HOT RHOTICA

When to sound that “r” and when to keep it quiet.



Today I will address a set of words that many of us have been mispronouncing our whole lives.

First, a question: Are you rhotic? I am. That means, like many Americans, I pronounce my r’s, as /r/’s, no matter what, across the board, even when they fall at the end or in the middle of words and even when they precede consonants. If you’re Bostonian or Southern or English, you may be non-rhotic or selectively rhotic or even intrusively rhotic (“the Shahr of Iran”).

That’s all just fine. Poly-rhoticism makes the world go round. But the pronunciation issue I want to address bedevils rhotics alone. And bedevil us — or me, anyway — it does.

Next, another question: Did you remember how, etched right on the CD of “Diamond Life,” the first album of the jazzy English singer Sade, which came out in 1985, there was a pronunciation guide to the singer’s name and it was given as SHAR-DAY? OK. That was weird.

What about the Hitchcock film “Sabotage,” whose opening frame defines its title term and gives the word phonetically as “SAB-oh-tarj”? The plot thickens.

Or how about how some people say GER-tuh for the German philosopher Goethe? Or others say YAR-mukah for the Jewish skullcap instead of YAH-mukah? Or what about how the name of Babar, Jean de Brunoff’s fictional elephant, had his French name phonetically represented for English speakers as BAR-BAR?

Histoire de Babar.

Or, weirdest of all, how about how people say “er,” with a voiced “r,” as if they taught themselves how to stutter by reading — English novels or comic books — instead of stuttering the organic way, by fumbling for words with a hum or a dopey open-vowel sound like “uh”?

What’s with all the rogue r’s? — This question just must have bugged you, if you’re rhotic, meaning you’re a person for whom “er” and “eh,” when spoken aloud, sound different.

That’s right!
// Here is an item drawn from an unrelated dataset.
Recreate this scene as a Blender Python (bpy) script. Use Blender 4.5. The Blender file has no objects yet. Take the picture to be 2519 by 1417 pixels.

If you catch the er/eh difference, you, my friend, are rhotic! To other, non-rhotic people — English people —“er” and “eh” sound indistinguishable! When they transcribe sounds made by the human tongue and larynx, like “er,” they use the “r” not as a separate consonant to stop the vowel sound but as a way to inflect that vowel. So Sade is not SHAY-day, it’s — in American colloquial phonetics — SHAH-DAY.

Please say that you have not understood this entirely until this moment. Because it was a real breakthrough for me. If Sade’s name is said as Sharday, like Chardonnay without the donn, then, for rhotic me, there’s a. . .hard, glassy shard in it. It’s not a cool-jazz cognac name; it’s a throat-scraping fragment of the cognac bottle.

The problem is that it’s the enterprising, empirizing British who first transliterated Hebrew and Yiddish and Turkish into the Roman letters of the English alphabet, and for them יאַרמולקע or the Turkish yağmurluk comes through as yarmulke. Say that word with a fancy Thurston Howell accent: you got it! But say it with a rhotic yarm — like a rhotic farm — at the top and you’re SOL at shul, I’m afraid.

Similarly some of the stubborn sounds in German, like the u-umlaut, or ü, were also transliterated by the British (the same ones to whom Firenze sounded like Florence). The British, in charge for Europe of the English letter set, represented the ö as oe, as pronounced it as “er” — where “er” is our “uh.” Goethe or Göthe is rightly said, by rhotics, as something like “GUH-tuh.”

Once you see that we rhotics have inherited some non-rhotic English transliterations and false phonetics that don’t work for us you’ll be free to find the true pronunciation of crucial foreign words, like Bah-BAHR, the elephant. Think of it as the last blow for American linguistic independence: Let non-rhotic transliterations SAB-oh-tahge us no more!